**STATED EXERCISE**:
Return exactly the lines that run from the beginning through the line containing "scene.camera = cam", both included, and no others.

**PROVIDED MATERIAL**:
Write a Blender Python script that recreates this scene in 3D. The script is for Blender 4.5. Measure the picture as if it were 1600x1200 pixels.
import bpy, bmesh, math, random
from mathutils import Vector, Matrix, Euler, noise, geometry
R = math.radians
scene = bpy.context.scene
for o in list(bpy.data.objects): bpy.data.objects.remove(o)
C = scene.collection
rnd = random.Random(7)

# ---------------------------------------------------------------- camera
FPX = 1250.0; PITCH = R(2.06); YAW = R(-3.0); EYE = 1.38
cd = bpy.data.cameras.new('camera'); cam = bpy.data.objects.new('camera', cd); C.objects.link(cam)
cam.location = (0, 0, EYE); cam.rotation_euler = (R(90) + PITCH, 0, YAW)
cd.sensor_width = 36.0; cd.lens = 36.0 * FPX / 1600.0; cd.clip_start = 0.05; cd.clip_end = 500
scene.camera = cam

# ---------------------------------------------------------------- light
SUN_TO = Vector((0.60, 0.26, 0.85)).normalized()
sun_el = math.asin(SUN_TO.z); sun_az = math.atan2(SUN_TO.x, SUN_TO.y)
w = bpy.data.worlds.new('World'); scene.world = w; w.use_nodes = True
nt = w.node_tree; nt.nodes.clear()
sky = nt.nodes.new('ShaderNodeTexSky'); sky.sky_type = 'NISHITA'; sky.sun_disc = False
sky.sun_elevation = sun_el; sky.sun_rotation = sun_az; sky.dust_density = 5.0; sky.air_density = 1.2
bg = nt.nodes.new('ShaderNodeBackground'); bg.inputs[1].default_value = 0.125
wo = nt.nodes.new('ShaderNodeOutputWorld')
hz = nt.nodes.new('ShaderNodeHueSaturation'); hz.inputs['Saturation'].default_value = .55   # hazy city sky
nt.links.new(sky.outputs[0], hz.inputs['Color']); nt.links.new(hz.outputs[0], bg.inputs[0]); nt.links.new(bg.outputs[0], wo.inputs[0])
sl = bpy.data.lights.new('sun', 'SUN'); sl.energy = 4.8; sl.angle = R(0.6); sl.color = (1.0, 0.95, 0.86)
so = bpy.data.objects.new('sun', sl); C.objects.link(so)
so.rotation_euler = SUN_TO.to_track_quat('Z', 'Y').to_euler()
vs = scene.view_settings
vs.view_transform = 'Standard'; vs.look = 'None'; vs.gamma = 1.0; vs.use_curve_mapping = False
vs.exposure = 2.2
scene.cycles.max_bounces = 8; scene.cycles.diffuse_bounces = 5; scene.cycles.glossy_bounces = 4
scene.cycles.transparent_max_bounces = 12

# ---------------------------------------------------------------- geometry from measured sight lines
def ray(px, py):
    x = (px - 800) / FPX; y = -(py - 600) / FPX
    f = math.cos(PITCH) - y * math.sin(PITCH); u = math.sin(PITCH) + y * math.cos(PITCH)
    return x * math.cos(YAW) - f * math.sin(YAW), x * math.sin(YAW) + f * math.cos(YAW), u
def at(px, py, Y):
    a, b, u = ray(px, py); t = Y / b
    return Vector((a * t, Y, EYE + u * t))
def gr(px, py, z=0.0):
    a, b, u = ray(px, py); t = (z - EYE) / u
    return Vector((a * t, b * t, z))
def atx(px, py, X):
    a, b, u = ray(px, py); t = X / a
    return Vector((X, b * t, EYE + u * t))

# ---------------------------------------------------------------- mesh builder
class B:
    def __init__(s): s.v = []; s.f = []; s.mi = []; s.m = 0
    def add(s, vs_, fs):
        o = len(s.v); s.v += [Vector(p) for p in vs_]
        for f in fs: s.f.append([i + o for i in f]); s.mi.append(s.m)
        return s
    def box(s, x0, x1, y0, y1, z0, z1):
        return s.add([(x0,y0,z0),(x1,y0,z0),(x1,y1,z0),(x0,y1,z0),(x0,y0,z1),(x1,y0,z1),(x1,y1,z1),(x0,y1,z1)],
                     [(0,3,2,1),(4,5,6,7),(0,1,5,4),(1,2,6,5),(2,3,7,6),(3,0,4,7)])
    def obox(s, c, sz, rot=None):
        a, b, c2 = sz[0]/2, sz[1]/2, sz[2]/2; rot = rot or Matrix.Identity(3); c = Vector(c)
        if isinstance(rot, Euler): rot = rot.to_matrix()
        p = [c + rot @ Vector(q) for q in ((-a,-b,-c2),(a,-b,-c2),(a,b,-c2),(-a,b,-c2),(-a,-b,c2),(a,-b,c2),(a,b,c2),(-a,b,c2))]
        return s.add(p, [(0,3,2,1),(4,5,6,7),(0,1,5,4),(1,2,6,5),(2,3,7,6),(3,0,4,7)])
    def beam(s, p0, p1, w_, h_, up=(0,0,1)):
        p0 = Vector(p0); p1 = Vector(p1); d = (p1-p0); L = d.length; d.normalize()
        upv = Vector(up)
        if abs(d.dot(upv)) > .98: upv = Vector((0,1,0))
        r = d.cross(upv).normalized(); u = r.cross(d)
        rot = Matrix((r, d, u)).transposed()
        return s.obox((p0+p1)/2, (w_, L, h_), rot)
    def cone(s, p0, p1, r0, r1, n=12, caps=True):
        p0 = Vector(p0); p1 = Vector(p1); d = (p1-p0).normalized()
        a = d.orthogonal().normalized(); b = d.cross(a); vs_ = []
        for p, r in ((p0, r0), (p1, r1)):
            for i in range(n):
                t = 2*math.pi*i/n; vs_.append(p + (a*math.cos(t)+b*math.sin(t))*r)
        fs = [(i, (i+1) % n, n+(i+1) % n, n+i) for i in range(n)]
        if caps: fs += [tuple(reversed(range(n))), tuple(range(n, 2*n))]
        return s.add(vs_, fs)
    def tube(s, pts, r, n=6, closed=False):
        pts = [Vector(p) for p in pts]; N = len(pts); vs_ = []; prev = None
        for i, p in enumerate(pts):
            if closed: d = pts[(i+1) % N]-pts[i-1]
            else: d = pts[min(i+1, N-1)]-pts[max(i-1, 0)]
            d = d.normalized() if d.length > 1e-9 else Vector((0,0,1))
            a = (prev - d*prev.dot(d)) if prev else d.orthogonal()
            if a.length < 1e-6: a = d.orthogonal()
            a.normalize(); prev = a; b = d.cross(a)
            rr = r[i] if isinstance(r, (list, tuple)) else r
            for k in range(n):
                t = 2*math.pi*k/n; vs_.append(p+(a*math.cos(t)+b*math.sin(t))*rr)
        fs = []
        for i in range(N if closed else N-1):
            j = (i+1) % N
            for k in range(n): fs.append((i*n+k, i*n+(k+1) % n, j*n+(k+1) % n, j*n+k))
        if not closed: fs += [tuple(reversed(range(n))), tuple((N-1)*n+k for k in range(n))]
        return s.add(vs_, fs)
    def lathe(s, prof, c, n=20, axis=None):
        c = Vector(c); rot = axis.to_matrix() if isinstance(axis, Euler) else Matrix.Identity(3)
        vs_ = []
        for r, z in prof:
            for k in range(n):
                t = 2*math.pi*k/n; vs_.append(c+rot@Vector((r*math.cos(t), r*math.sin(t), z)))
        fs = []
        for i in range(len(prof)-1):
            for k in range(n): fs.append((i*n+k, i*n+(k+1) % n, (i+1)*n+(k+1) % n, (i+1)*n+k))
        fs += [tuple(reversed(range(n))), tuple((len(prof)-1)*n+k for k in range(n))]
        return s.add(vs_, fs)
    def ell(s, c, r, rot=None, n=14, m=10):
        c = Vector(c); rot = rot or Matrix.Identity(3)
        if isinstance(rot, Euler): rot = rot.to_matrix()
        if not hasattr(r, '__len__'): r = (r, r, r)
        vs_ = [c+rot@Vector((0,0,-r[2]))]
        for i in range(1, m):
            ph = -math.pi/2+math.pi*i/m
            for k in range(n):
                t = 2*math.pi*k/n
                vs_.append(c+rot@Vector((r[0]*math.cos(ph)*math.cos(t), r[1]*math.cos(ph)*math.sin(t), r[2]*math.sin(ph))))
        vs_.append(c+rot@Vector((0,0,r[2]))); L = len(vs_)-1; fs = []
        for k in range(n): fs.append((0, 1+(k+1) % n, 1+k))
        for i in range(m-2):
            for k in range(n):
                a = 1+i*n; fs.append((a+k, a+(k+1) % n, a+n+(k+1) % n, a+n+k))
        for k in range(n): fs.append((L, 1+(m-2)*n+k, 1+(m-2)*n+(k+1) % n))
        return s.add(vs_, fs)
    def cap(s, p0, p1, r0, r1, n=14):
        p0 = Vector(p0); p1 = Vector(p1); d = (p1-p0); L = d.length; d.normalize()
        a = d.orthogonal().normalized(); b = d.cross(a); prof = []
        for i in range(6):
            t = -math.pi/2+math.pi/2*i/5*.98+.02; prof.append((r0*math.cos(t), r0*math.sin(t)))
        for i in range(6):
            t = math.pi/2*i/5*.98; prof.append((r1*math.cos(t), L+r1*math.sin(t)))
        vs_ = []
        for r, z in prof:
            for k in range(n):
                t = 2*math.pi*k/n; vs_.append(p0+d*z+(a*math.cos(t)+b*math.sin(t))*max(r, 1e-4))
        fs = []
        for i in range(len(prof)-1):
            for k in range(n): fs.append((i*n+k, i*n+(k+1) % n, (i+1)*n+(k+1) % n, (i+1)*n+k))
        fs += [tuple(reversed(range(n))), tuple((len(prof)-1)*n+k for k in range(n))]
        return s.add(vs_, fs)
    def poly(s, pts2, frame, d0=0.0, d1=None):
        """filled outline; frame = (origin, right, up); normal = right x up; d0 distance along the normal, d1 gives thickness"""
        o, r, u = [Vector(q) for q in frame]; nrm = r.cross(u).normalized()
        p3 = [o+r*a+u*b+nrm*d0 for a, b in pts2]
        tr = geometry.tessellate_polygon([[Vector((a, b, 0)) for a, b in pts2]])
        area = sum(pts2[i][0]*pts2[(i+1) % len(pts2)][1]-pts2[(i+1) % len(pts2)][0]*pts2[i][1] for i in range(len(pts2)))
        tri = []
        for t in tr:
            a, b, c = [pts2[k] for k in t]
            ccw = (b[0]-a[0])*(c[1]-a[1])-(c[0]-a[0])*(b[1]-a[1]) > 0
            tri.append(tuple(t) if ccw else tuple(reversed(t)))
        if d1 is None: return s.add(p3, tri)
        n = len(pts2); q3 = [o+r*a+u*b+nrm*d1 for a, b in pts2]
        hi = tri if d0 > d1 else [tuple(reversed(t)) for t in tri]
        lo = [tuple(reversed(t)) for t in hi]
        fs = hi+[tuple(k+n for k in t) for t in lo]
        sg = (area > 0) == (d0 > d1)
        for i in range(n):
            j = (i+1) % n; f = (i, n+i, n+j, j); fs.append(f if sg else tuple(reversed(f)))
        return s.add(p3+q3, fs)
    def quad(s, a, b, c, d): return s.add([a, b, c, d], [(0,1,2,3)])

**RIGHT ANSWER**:
Write a Blender Python script that recreates this scene in 3D. The script is for Blender 4.5. Measure the picture as if it were 1600x1200 pixels.
import bpy, bmesh, math, random
from mathutils import Vector, Matrix, Euler, noise, geometry
R = math.radians
scene = bpy.context.scene
for o in list(bpy.data.objects): bpy.data.objects.remove(o)
C = scene.collection
rnd = random.Random(7)

# ---------------------------------------------------------------- camera
FPX = 1250.0; PITCH = R(2.06); YAW = R(-3.0); EYE = 1.38
cd = bpy.data.cameras.new('camera'); cam = bpy.data.objects.new('camera', cd); C.objects.link(cam)
cam.location = (0, 0, EYE); cam.rotation_euler = (R(90) + PITCH, 0, YAW)
cd.sensor_width = 36.0; cd.lens = 36.0 * FPX / 1600.0; cd.clip_start = 0.05; cd.clip_end = 500
scene.camera = cam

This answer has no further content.